→ THE REQUEST: Give again, word for word, each line from the top of the listing through the line that holds "link('roller', bm, [PLASTIC], t_, smooth=40)".

→ COLLECTED MATERIAL:
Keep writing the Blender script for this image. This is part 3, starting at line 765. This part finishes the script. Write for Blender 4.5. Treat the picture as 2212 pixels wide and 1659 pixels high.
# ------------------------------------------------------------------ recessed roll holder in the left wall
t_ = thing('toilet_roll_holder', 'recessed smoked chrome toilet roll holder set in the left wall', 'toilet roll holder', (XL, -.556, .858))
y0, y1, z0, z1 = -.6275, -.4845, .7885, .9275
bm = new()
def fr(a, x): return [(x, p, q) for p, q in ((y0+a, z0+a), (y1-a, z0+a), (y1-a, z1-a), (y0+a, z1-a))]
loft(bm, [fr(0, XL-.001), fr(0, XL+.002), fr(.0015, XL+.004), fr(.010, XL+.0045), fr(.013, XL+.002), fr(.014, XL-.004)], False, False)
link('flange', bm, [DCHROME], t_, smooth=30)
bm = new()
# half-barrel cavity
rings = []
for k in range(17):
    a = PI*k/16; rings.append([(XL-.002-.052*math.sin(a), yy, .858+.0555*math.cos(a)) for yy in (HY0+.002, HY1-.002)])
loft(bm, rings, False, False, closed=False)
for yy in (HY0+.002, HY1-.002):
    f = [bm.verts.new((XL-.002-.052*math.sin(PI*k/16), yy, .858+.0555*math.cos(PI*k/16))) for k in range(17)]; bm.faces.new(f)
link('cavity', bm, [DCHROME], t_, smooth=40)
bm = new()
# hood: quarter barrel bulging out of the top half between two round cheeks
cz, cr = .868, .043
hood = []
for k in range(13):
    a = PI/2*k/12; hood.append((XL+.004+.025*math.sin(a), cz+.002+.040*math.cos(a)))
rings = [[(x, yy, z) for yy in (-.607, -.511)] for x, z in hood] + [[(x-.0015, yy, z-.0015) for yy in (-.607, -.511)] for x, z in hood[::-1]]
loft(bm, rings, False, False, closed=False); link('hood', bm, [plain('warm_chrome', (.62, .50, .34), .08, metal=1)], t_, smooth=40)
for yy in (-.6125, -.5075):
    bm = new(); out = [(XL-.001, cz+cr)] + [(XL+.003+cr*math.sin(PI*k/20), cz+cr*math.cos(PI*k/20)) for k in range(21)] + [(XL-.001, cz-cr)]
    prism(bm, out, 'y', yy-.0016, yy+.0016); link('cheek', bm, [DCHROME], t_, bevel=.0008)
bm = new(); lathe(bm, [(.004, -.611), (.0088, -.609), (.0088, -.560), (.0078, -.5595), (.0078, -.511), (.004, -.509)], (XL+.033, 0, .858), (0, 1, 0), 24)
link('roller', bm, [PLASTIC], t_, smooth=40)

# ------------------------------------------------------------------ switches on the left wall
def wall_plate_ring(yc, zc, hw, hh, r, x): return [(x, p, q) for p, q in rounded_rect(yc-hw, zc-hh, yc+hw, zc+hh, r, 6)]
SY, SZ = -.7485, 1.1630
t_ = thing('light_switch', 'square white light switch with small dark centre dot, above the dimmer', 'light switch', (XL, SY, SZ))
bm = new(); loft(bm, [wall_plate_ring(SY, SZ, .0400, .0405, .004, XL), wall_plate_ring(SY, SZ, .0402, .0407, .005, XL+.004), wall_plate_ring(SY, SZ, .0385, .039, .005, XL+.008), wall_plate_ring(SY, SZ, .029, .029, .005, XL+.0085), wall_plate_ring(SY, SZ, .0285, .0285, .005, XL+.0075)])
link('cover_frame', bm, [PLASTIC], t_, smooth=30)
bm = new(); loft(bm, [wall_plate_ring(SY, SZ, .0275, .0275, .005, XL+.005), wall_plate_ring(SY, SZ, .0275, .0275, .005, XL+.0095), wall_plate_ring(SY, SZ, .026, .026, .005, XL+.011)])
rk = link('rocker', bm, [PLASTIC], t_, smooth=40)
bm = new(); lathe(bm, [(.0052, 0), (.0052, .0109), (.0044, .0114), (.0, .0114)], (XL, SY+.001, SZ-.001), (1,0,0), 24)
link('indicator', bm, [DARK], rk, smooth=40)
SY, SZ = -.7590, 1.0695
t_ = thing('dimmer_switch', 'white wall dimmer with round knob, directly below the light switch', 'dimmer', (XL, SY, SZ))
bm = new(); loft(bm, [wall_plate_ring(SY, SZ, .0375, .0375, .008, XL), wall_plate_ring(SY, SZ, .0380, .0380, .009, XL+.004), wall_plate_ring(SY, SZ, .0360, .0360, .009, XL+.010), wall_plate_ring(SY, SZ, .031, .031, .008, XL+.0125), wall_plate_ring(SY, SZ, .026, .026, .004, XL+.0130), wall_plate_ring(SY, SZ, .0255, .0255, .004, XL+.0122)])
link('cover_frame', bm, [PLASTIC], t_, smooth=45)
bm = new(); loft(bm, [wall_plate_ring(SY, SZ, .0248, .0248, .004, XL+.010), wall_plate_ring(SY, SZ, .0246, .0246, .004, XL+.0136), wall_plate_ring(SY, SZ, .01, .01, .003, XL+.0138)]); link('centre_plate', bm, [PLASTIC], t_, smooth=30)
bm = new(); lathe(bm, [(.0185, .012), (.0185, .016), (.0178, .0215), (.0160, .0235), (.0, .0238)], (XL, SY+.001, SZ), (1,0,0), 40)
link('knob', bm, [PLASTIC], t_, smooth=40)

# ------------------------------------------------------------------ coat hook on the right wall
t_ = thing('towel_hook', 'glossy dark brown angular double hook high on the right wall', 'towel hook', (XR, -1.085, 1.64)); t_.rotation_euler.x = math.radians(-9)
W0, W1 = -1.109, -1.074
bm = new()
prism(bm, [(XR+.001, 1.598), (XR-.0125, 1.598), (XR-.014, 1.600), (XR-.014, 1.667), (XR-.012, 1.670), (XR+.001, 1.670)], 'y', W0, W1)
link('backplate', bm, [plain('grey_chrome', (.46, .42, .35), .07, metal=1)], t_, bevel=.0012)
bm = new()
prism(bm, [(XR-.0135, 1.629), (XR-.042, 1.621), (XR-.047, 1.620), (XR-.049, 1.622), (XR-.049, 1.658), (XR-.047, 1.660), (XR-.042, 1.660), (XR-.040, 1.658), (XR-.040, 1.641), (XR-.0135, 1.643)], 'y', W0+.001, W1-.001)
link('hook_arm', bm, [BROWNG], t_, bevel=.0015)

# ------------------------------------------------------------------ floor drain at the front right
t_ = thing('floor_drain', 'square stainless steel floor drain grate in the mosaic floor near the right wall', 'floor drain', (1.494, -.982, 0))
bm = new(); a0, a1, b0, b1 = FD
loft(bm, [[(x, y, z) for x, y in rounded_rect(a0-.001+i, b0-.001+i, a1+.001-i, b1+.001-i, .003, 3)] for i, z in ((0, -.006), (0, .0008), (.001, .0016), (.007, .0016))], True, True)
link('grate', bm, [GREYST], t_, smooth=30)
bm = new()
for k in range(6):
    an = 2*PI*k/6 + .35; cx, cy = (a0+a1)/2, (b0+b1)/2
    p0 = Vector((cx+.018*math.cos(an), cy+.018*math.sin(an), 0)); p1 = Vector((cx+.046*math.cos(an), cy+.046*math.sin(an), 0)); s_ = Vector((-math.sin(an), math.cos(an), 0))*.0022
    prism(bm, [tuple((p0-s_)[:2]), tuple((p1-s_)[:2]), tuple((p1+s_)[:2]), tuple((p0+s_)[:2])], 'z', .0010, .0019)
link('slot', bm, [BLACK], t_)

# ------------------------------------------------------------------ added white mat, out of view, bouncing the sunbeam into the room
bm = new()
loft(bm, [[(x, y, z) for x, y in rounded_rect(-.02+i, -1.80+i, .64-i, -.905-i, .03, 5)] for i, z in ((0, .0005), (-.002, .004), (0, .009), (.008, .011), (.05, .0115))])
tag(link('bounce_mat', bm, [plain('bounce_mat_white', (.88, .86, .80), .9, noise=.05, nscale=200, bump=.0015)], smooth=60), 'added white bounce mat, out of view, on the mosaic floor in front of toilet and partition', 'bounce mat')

→ RESULT:
Keep writing the Blender script for this image. This is part 3, starting at line 765. This part finishes the script. Write for Blender 4.5. Treat the picture as 2212 pixels wide and 1659 pixels high.
# ------------------------------------------------------------------ recessed roll holder in the left wall
t_ = thing('toilet_roll_holder', 'recessed smoked chrome toilet roll holder set in the left wall', 'toilet roll holder', (XL, -.556, .858))
y0, y1, z0, z1 = -.6275, -.4845, .7885, .9275
bm = new()
def fr(a, x): return [(x, p, q) for p, q in ((y0+a, z0+a), (y1-a, z0+a), (y1-a, z1-a), (y0+a, z1-a))]
loft(bm, [fr(0, XL-.001), fr(0, XL+.002), fr(.0015, XL+.004), fr(.010, XL+.0045), fr(.013, XL+.002), fr(.014, XL-.004)], False, False)
link('flange', bm, [DCHROME], t_, smooth=30)
bm = new()
# half-barrel cavity
rings = []
for k in range(17):
    a = PI*k/16; rings.append([(XL-.002-.052*math.sin(a), yy, .858+.0555*math.cos(a)) for yy in (HY0+.002, HY1-.002)])
loft(bm, rings, False, False, closed=False)
for yy in (HY0+.002, HY1-.002):
    f = [bm.verts.new((XL-.002-.052*math.sin(PI*k/16), yy, .858+.0555*math.cos(PI*k/16))) for k in range(17)]; bm.faces.new(f)
link('cavity', bm, [DCHROME], t_, smooth=40)
bm = new()
# hood: quarter barrel bulging out of the top half between two round cheeks
cz, cr = .868, .043
hood = []
for k in range(13):
    a = PI/2*k/12; hood.append((XL+.004+.025*math.sin(a), cz+.002+.040*math.cos(a)))
rings = [[(x, yy, z) for yy in (-.607, -.511)] for x, z in hood] + [[(x-.0015, yy, z-.0015) for yy in (-.607, -.511)] for x, z in hood[::-1]]
loft(bm, rings, False, False, closed=False); link('hood', bm, [plain('warm_chrome', (.62, .50, .34), .08, metal=1)], t_, smooth=40)
for yy in (-.6125, -.5075):
    bm = new(); out = [(XL-.001, cz+cr)] + [(XL+.003+cr*math.sin(PI*k/20), cz+cr*math.cos(PI*k/20)) for k in range(21)] + [(XL-.001, cz-cr)]
    prism(bm, out, 'y', yy-.0016, yy+.0016); link('cheek', bm, [DCHROME], t_, bevel=.0008)
bm = new(); lathe(bm, [(.004, -.611), (.0088, -.609), (.0088, -.560), (.0078, -.5595), (.0078, -.511), (.004, -.509)], (XL+.033, 0, .858), (0, 1, 0), 24)
link('roller', bm, [PLASTIC], t_, smooth=40)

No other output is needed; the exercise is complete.